Abstract
We have combined ab initio path integral molecular dynamics (PIMD) simulation and the polarizable continuum model (PCM) method to efficiently incorporate solvent effects into nuclear quantum fluctuation of molecular systems. Our combined ab initio PIMD–PCM simulation was applied to muoniated and deuterated methyl radical immersed in implicit water solvent to gain information on solvent and isotope effects from one simulation run. We found that solvent effects lead to the bond elongation and a decrease in the magnitude of isotropic hyperfine coupling constants. These are consistent with the trends in conventional static calculations and experiments. In addition, the performance of cavity models (universal force field, united atom specified for Kohn–Sham and these hybrid models) and the conservation of the PIMD–PCM Hamiltonian were accessed. We confirmed that solvent effects on nuclear quantum fluctuation are efficiently computed using our combined simulation of quantum solute in implicit solvent.
Acknowledgements
Financial support was provided by Grant-in-Aid for Scientific Research and for the priority area by the Ministry of Education, Culture, Sports, Science and Technology, Japan.
Notes
1. The cavity models may be dependent on program suite used in simulation.
2. The hybrid model was performed using ‘scrf = (cpcm, read)’ with ‘nsph = 2’ and its arguments ‘1 2.130 1.00’ and ‘2 1.443 1.00’. Note that the first and second atoms correspond to the C and Mu atoms, respectively.
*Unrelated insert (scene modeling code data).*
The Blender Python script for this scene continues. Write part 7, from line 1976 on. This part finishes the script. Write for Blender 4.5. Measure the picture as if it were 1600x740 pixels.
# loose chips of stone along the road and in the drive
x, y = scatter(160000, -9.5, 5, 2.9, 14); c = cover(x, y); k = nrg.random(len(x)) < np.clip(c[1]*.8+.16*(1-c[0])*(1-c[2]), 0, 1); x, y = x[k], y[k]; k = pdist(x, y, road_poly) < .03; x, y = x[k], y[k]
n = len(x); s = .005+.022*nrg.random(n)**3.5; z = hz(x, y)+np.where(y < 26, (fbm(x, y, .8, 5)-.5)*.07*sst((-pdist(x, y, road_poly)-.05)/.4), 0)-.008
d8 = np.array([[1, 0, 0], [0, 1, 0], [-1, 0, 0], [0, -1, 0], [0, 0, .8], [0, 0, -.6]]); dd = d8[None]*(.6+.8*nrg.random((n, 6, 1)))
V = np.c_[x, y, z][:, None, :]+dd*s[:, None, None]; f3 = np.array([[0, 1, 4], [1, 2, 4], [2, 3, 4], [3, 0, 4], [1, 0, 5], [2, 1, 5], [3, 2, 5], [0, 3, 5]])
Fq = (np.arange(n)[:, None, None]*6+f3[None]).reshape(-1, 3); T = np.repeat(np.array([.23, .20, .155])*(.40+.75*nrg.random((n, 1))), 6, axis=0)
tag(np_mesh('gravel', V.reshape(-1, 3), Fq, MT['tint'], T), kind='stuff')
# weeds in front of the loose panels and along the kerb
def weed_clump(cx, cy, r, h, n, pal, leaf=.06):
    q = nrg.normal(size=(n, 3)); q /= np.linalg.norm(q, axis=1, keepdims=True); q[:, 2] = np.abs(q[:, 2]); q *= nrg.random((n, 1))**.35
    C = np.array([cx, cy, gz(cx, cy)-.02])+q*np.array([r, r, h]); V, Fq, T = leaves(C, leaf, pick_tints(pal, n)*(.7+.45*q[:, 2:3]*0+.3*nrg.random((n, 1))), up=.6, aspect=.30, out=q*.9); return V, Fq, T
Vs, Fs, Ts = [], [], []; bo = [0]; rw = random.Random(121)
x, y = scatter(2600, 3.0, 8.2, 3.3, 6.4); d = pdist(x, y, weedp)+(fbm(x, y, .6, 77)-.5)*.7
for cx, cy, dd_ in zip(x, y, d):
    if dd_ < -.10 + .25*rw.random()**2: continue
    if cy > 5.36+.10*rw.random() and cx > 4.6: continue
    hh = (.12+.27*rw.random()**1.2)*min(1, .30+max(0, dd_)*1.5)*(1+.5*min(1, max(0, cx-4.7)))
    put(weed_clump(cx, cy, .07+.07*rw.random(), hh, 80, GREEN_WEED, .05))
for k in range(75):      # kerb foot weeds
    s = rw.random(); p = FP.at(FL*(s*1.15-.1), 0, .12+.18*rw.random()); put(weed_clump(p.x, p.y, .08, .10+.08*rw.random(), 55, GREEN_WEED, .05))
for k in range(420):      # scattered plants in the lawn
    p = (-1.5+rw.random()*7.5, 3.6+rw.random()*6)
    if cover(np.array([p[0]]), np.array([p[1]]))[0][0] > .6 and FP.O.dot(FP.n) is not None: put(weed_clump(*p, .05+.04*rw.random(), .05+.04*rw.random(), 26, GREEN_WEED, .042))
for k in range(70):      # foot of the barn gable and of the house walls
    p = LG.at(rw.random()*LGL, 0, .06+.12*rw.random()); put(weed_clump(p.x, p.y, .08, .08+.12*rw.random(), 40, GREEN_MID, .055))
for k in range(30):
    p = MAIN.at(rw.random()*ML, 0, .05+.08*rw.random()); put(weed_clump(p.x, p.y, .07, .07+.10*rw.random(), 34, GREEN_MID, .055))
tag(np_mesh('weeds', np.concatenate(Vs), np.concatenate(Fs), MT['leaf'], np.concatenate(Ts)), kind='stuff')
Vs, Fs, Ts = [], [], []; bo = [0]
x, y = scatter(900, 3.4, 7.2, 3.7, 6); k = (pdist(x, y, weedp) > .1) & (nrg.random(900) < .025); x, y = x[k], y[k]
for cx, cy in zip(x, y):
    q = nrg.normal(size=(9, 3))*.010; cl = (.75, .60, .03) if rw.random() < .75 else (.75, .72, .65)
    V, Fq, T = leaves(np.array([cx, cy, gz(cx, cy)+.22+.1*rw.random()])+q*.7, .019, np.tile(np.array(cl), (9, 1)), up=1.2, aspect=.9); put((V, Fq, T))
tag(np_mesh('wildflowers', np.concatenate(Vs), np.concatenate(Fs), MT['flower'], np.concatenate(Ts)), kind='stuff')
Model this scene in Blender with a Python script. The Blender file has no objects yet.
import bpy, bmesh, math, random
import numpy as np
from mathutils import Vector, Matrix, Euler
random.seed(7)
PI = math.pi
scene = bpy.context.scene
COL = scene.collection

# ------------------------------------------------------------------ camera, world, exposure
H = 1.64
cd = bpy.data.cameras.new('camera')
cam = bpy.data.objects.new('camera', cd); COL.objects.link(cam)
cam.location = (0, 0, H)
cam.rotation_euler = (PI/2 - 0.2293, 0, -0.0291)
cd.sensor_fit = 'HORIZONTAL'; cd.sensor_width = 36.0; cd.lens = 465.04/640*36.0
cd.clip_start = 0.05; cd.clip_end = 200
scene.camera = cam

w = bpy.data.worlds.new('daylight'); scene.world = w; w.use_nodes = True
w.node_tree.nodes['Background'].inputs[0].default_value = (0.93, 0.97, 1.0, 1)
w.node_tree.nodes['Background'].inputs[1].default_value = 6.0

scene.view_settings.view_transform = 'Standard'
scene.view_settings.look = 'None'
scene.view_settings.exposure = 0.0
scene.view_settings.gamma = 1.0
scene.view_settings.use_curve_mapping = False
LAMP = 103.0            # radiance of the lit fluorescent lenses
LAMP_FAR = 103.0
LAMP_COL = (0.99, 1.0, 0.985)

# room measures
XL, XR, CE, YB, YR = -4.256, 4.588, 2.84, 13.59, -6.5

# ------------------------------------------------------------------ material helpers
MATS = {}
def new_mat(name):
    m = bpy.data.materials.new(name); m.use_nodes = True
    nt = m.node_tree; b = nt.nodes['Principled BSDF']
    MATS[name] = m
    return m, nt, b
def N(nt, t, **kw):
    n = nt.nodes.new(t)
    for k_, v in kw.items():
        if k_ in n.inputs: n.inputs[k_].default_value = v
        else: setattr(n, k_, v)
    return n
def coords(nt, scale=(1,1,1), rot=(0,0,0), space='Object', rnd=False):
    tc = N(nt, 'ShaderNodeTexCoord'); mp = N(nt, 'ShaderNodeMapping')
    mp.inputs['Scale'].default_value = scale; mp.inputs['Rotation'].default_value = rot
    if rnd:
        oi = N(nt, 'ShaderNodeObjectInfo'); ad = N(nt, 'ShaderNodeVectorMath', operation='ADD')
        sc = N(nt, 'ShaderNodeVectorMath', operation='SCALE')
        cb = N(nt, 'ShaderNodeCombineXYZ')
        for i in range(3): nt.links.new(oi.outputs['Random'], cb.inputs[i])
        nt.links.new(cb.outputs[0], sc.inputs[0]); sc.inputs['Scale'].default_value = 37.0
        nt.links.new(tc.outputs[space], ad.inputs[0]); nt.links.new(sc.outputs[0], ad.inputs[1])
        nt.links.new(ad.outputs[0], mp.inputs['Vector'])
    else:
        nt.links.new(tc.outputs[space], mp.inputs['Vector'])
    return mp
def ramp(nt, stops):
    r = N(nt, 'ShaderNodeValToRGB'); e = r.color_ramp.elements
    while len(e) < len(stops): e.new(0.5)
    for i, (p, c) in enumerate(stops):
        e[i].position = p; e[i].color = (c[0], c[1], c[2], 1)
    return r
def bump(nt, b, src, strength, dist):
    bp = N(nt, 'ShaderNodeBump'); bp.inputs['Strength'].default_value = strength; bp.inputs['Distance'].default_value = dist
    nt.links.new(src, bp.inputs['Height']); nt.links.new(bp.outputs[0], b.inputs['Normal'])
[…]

In addition, in this paper, scale factor for atom-centred radii was set to 1.0, while its defalut value is 1.1.
3. A planar configuration is the optimised structure in the gas phase at the O3LYP/6-311G(d,p) level of theory, and pyramidal configuration is the structure where all structural parameters are the same as those of the planar configuration except for the dihedral angle of 83.9°.